Laurent Richard Forbidden stories

Retrouvez l’essentiel de la conférence « Avec Forbidden Stories, aucun censeur ne pourra arrêter une enquête »

Carte blanche à Laurent Richard, journaliste à l’agence Premières Lignes et fondateur de Forbidden Stories.

LES ENJEUX

Difficile d’exercer son métier de journaliste dans des pays où la liberté de la presse est limitée, voire inexistante. Chaque année, des dizaines journalistes sont tués, emprisonnés, arrêtés aux quatre coins du monde. Journaliste depuis près de vingt ans, Laurent Richard a souvent été confronté à cette réalité-là. Alors petit à petit, une idée à germer : pourquoi ne pas continuer les enquêtes que d’autres ne peuvent pas terminer ? C’est ainsi qu’est né Forbidden Stories, un site qui permet aux journalistes de déposer leurs informations, que d’autres journalistes pourront reprendre en cas de problème.

CE QU’IL A DIT

« Ce n’est pas une idée nouvelle. En 1976, Don Bolles, un journaliste américain à Phoenix en Arizona, enquêtait sur des faits de corruption. Il est parti rencontrer une source et quand il a démarré sa voiture pour repartir, elle a explosé. Quand les secours sont arrivés, il respirait encore et il a eu le temps de dire trois choses : le nom de l’entrepreneur, le nom de l’entreprise et le mot corruption. Après ça, il y a plein de journalistes qui sont arrivés de tous les Etats-Unis et qui se sont dit « on va terminer son enquête ». Donc ce n’est pas une idée nouvelle. Mais ce qui a de nouveau, c’est qu’on est en 2018. On peut s’appuyer sur des fichiers opensource, des applications gratuites et libres de droits produites par des gens qui les mettent au service des rédactions. »

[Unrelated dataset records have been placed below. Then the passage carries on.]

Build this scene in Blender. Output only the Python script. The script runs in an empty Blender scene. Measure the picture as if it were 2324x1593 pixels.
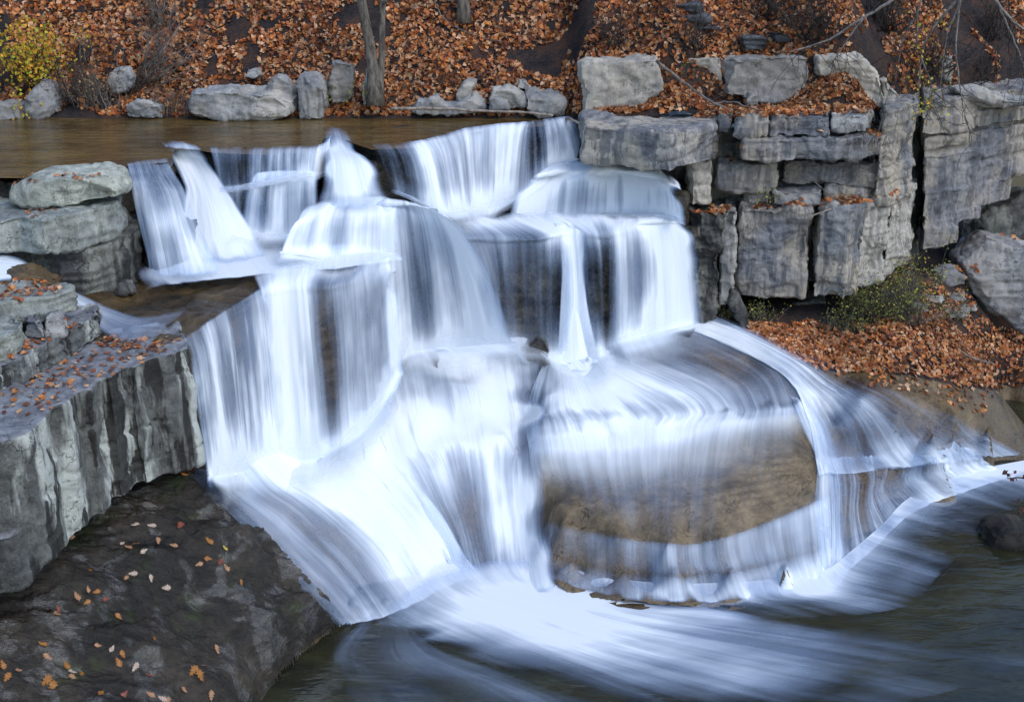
import bpy, math, random
import numpy as np
from mathutils import Vector
from mathutils.bvhtree import BVHTree
R = math.radians
random.seed(7); RNG = np.random.default_rng(7)
scene = bpy.context.scene
COL = scene.collection

# ------------------------------------------------------------------ camera
CH, PITCH, FPX, CX, CY = 8.5, R(20), 2805.0, 1162.0, 796.0
CT, ST = math.cos(PITCH), math.sin(PITCH)
cam = bpy.data.cameras.new('camera'); camo = bpy.data.objects.new('camera', cam); COL.objects.link(camo)
camo.location = (0, 0, CH); camo.rotation_euler = (R(90) - PITCH, 0, 0)
cam.sensor_width = 36; cam.lens = 36 * FPX / 2324; cam.clip_end = 300; cam.clip_start = .1
scene.camera = camo

def ray(px, py):
    u = (np.asarray(px, float) - CX) / FPX; v = (np.asarray(py, float) - CY) / FPX
    return np.stack([u, CT - v * ST, -(ST + v * CT)], -1)
def WZ(px, py, z):
    d = ray(px, py); t = (z - CH) / d[..., 2]
    p = d * t[..., None] if np.ndim(t) else d * t
    p[..., 2] = z; return p
def WD(px, py, D):
    d = ray(px, py); t = np.asarray(D / d[..., 1]); p = d * t[..., None]; p[..., 2] += CH; return p
def XD(px, D, z):                       # plan point on the sight line of column px at distance D, height z
    a = math.atan2(CH - z, D); v = math.tan(a - PITCH)
    return np.array([(px - CX) / FPX * D / (CT - v * ST), D])
def DZ(py, z):
    v = (py - CY) / FPX; return (CH - z) * (CT - v * ST) / (ST + v * CT)
def to_px(p):
    p = np.asarray(p, float); x, y, z = p[..., 0], p[..., 1], p[..., 2] - CH
    dep = y * CT - z * ST; up = y * ST + z * CT
    return CX + FPX * x / dep, CY - FPX * up / dep

# ------------------------------------------------------------------ noise
def _h(ix, iy, iz, s):
    n = (ix * 374761393 + iy * 668265263 + iz * 2147483647 + s * 1274126177) & 0xffffffff
    n = ((n ^ (n >> 13)) * 1274126177) & 0xffffffff
    return ((n ^ (n >> 16)) & 0xffff) / 65535.0
def vnoise(p, s=0):
    p = np.asarray(p, float); i = np.floor(p).astype(np.int64); f = p - i; f = f * f * f * (f * (f * 6 - 15) + 10)
    r = 0
    for dx in (0, 1):
        wx = f[:, 0] if dx else 1 - f[:, 0]
        for dy in (0, 1):
            wy = f[:, 1] if dy else 1 - f[:, 1]
            for dz in (0, 1):
                wz = f[:, 2] if dz else 1 - f[:, 2]
                r = r + wx * wy * wz * _h(i[:, 0] + dx, i[:, 1] + dy, i[:, 2] + dz, s)
    return r * 2 - 1
def fbm(p, s=0, o=4):
    a, r, t = 1.0, 0, 0
    p = np.asarray(p, float)
    for k in range(o):
        r = r + a * vnoise(p * 2.03 ** k + 17.3 * k, s + k); t += a; a *= .5
    return r / t

# ------------------------------------------------------------------ objects
def tag(o, label=None, cat=None, group=None, kind=None):
    if label: o['label'] = label
    if cat: o['category'] = cat
    if group: o['group'] = group
    if kind: o['kind'] = kind
    return o
def mesh(name, verts, faces, mat, parent=None, smooth=True):
    me = bpy.data.meshes.new(name)
    me.from_pydata([tuple(v) for v in verts], [], faces if isinstance(faces, list) else faces.tolist())
    me.polygons.foreach_set('use_smooth', [smooth] * len(me.polygons)); me.update()
    if mat: me.materials.append(mat)
    o = bpy.data.objects.new(name, me); COL.objects.link(o)
    if parent: o.parent = parent
    return o
def empty(name, loc):
    o = bpy.data.objects.new(name, None); COL.objects.link(o); o.location = loc; o.empty_display_size = .1; return o
def local(o, parent):                   # parent with the mesh staying where its vertices are
    o.parent = parent
    o.matrix_parent_inverse.identity(); o.location = -parent.location
    return o
def attr(o, name, vals):
    a = o.data.attributes.new(name, 'FLOAT', 'POINT'); a.data.foreach_set('value', np.ascontiguousarray(vals, dtype=np.float32))

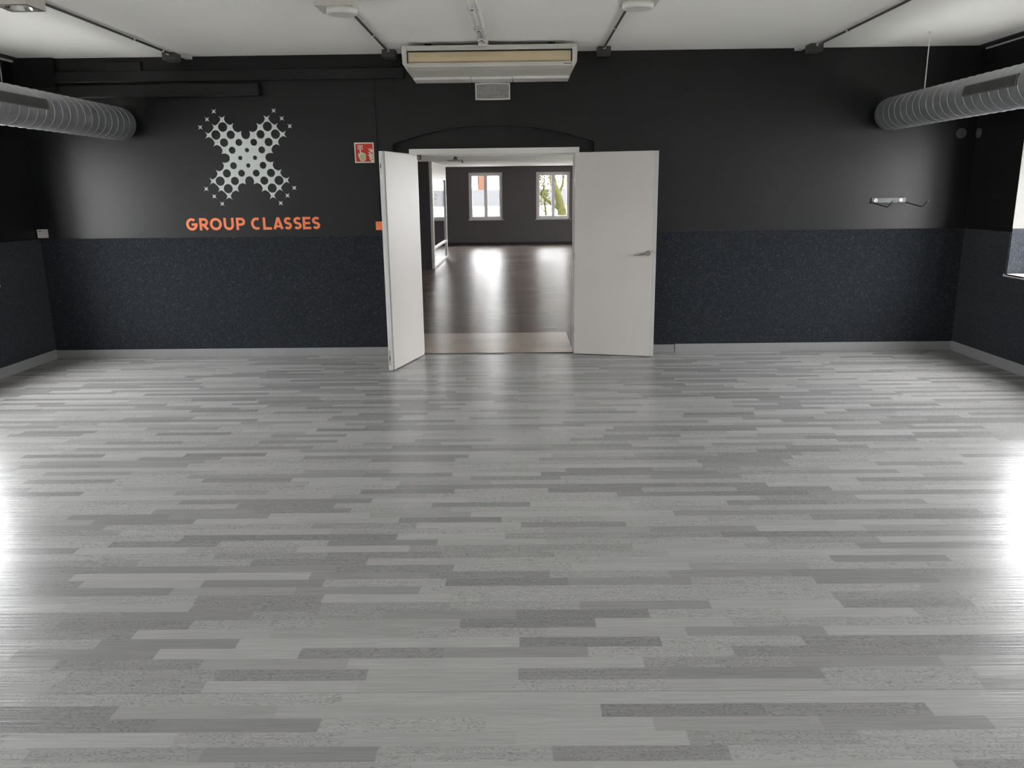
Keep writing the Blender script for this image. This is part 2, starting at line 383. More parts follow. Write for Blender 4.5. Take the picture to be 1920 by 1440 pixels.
# ------------------------------------------------------------------ double door
bm = B()
for r in ((-1.106, 0.600, -0.012, WT+0.005, DZ, 2.102), (-1.106, DX0, -0.012, WT+0.005, 0, DZ), (DX1, 0.600, -0.012, WT+0.005, 0, DZ)): box(bm, *r)
for r in ((DX0, DX1, 0.045, 0.075, DZ-0.014, DZ), (DX0, DX0+0.014, 0.045, 0.075, 0, DZ-0.014), (DX1-0.014, DX1, 0.045, 0.075, 0, DZ-0.014)): box(bm, *r)
trim(bm, 'white', 'white frame of the double doorway', 'door frame', bevel=0.002)

LW, LH, LT = 0.822, 2.040, 0.042
def door_leaf(name, label, pivot, ang, mirror):
    """leaf built along local +x from the pivot, room face on local y=0, back face at y=LT*mirror"""
    t = thing(name, label, 'door', (pivot[0], pivot[1], 0.008), ang, kind='structure')
    m_ = mirror
    bm = B(); box(bm, 0.0, LW-0.040, 0, m_*LT, 0, LH); box(bm, LW-0.0401, LW, 0, m_*(LT-0.014), 0, LH)
    obj('door_panel', bm, 'leaf', t, bevel=0.0015)
    bm = B(); box(bm, LW-0.0395, LW-0.0003, m_*(LT-0.0145), m_*(LT-0.0132), 0.002, LH-0.002)
    box(bm, LW, LW+0.001, m_*0.002, m_*(LT-0.016), 0.002, LH-0.002)
    e = obj('edge_lipping', bm, 'edge', t); e['label'] = 'greyer edge strip'
    for z in (0.25, 1.02, 1.79):
        bm = B(); cyl(bm, (-0.006, 0, z-0.04), 'z', 0.0075, 0.08, 12); obj('hinge', bm, 'steel', t)
    return t
# left leaf: opened a little past square, we see its back face
aL = math.atan2(-0.80, -0.213)
dl = door_leaf('door_1', 'left white door leaf, opened towards the viewer beside the orange call point', (-1.066, -0.012), aL, 1)
for z0, z1 in ((LH-0.20, LH-0.05), (0.05, 0.20)):
    bm = B(); box(bm, LW-0.0005, LW+0.003, 0.008, 0.022, z0, z1); fb = obj('flush_bolt', bm, 'steel', dl)
    bm = B(); box(bm, LW+0.003, LW+0.004, 0.011, 0.019, z0+0.05, z0+0.09); obj('bolt_lever', bm, 'dark', fb)
# right leaf: folded back almost to the wall
aR = math.atan2(-0.19, 0.80)
dr = door_leaf('door_2', 'right white door leaf with lever handle, folded back almost against the wall', (0.565, -0.012), aR, -1)
bm = B(); cyl(bm, (LW-0.075, -LT-0.010, 1.052), 'y', 0.026, 0.010, 28)
hd = obj('door_handle', bm, 'steel', dr)
bm = B()
tube(bm, [(LW-0.075, -LT-0.008, 1.052), (LW-0.075, -LT-0.042, 1.052), (LW-0.082, -LT-0.052, 1.051), (LW-0.14, -LT-0.054, 1.042), (LW-0.205, -LT-0.054, 1.032)], [0.010, 0.010, 0.0105, 0.0095, 0.0085], 12)
obj('lever', bm, 'steel', hd)
bm = B(); cyl(bm, (LW-0.012, -LT+0.004, 1.078), 'y', 0.010, 0.009, 16); obj('roller_catch', bm, 'chrome', dr)
for s in (1,):   # door closer body glimpsed under the head on the left
    bm = B(); box(bm, -1.035, -0.99, -0.005, 0.03, 2.0, 2.043); o = obj('door_closer', bm, 'dark', bevel=0.002)
    tag(o, 'small black closer arm bracket in the top left corner of the doorway', 'door closer')
    o2 = one('arm_plate', 'steel', (-1.025, -1.002, -0.007, -0.005, 2.008, 2.034), parent=o)

# ------------------------------------------------------------------ ducts
def duct(xc, zc, R, yend, label, gl, side):
    y0 = YR+0.02; t = thing('ventilation_duct', label, 'duct', (xc, yend, zc), group='spiral ventilation ducts')
    n = 48; Lr = y0-yend
    bm = B()
    loft(bm, [ring((0, 0.0, 0), 'y', R*0.97, n), ring((0, -0.012, 0), 'y', R, n), ring((0, Lr, 0), 'y', R, n)], smooth=True)
    for f in bm.faces:
        if len(f.verts) > 4: f.smooth = False
    obj('duct_tube', bm, 'galv', t)
    # raised helical lock seam
    bm = B(); pitch = 0.118; turns = abs(Lr)/pitch; per = 40; tot = int(turns*per); pv = None
    for i in range(tot+1):
        a = 2*PI*i/per; y = -0.02-pitch*i/per
        if y < Lr: break
        c, s_ = math.cos(a), math.sin(a)
        q = [bm.verts.new(((R-0.001)*c, y, (R-0.001)*s_)), bm.verts.new(((R+0.0035)*c, y-0.0025, (R+0.0035)*s_)), bm.verts.new(((R-0.001)*c, y-0.006, (R-0.001)*s_))]
        if pv:
            for k_ in (0, 1):
                f = bm.faces.new((pv[k_], pv[k_+1], q[k_+1], q[k_])); f.smooth = True
        pv = q
    sm = obj('spiral_seam', bm, 'seamline', t)
    # slot grille with fins, saddle-mounted on the room side
    for gy0, gy1 in gl:
        g0, g1 = gy0-yend, gy1-yend
        a0, a1 = (PI-side[1], PI-side[0]) if xc > 0 else side
        bm = B(); ns = 6
        def P(a, r, y): return (r*math.cos(a), y, r*math.sin(a))
        def arcbox(aa, ab, r0, r1, ya, yb):
            loft(bm, [[P(aa+(ab-aa)*j/ns, r0, ya), P(aa+(ab-aa)*j/ns, r1, ya), P(aa+(ab-aa)*j/ns, r1, yb), P(aa+(ab-aa)*j/ns, r0, yb)] for j in range(ns+1)])
        da = (a1-a0)*0.09
        arcbox(a0, a1, R, R+0.010, g0, g0+0.014); arcbox(a0, a1, R, R+0.010, g1-0.014, g1)
        arcbox(a0, a0+da, R, R+0.010, g0, g1); arcbox(a1-da, a1, R, R+0.010, g0, g1)
        ge = obj('outlet_grille', bm, 'grille', t)
        bm = B(); arcbox(a0+da, a1-da, R+0.001, R+0.003, g0+0.014, g1-0.014); obj('grille_opening', bm, 'slot', ge)
        bm = B(); nf = int((g1-g0)/0.017)
        for i in range(1, nf):
            yy = g0+0.014+(g1-g0-0.028)*i/nf; arcbox(a0+da, a1-da, R+0.003, R+0.0085, yy, yy+0.004)
        obj('grille_fins', bm, 'grille', ge)
    return t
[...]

« On envoie un message fort : quel est l’intérêt de tuer le messager si le message est sauvegardé ? Quel est l’intérêt de l’abattre, de l’emprisonner si ces informations sont déjà sécurisées et vont être publiées massivement de manière collaborative. L’idée, c’est de mettre en lumière massivement ce qui aurait dû rester caché quelque part. »

« On a commencé par raconter des histoires de journalistes mexicains, notamment celle de Cecilio Pineda. On entend souvent dire « un journaliste mexicain de plus a été tué ». Mais c’est rare de dire pourquoi ils ont été tués. On dit souvent que c’est local, que c’est difficile à comprendre. Mais la vérité c’est que ce n’est pas si compliqué. Et il y a de moins en moins d’histoires locales. Ce n’est pas qu’une histoire mexicaine, c’est une histoire française, américaine… A Chicago, 56% de la drogue distribuée vient du Mexique. Donc l’histoire de ce journaliste assassiné, c’est une histoire globale. »

« On termine les enquêtes en fonction de nos moyens, de notre capacité à avancer dans l’affaire. Ce qui commande notre choix n’est qu’un principe éditorial. Notre souhait c’est de faire le plus d’enquête possible, mais ce ne sera pas le cas. Ce genre d’enquête ça demande du temps, ca prend au moins 6 mois. »

« On veut que tout ce que l’on produit soit librement et massivement utilisé par le plus grand nombre de rédactions. On veut faciliter le travail aux autres en leur disant : ce journaliste-là est mort dans ces conditions là, ca parait très local mais c’est très global, vous devriez mettre un journaliste sur cette enquête pendant 3 mois dans notre consortium. Vous gardez la main sur le contenu éditorial et nous on vous facilite le travail. »

A RETENIR

Forbidden Stories est né d’une envie : protéger les informations. Ce projet innovant fait appel à l’association et à la collaboration. En cas de problème, de nombreux journalistes reprennent les informations pour terminer l’enquête et la diffuser massivement. Mais en diffusant librement, Forbidden Stories se heurte au problème du financement. Un appel aux dons est donc lancé, pour que chacun puisse soutenir l’initiative et permettre à l’information de continuer à vivre.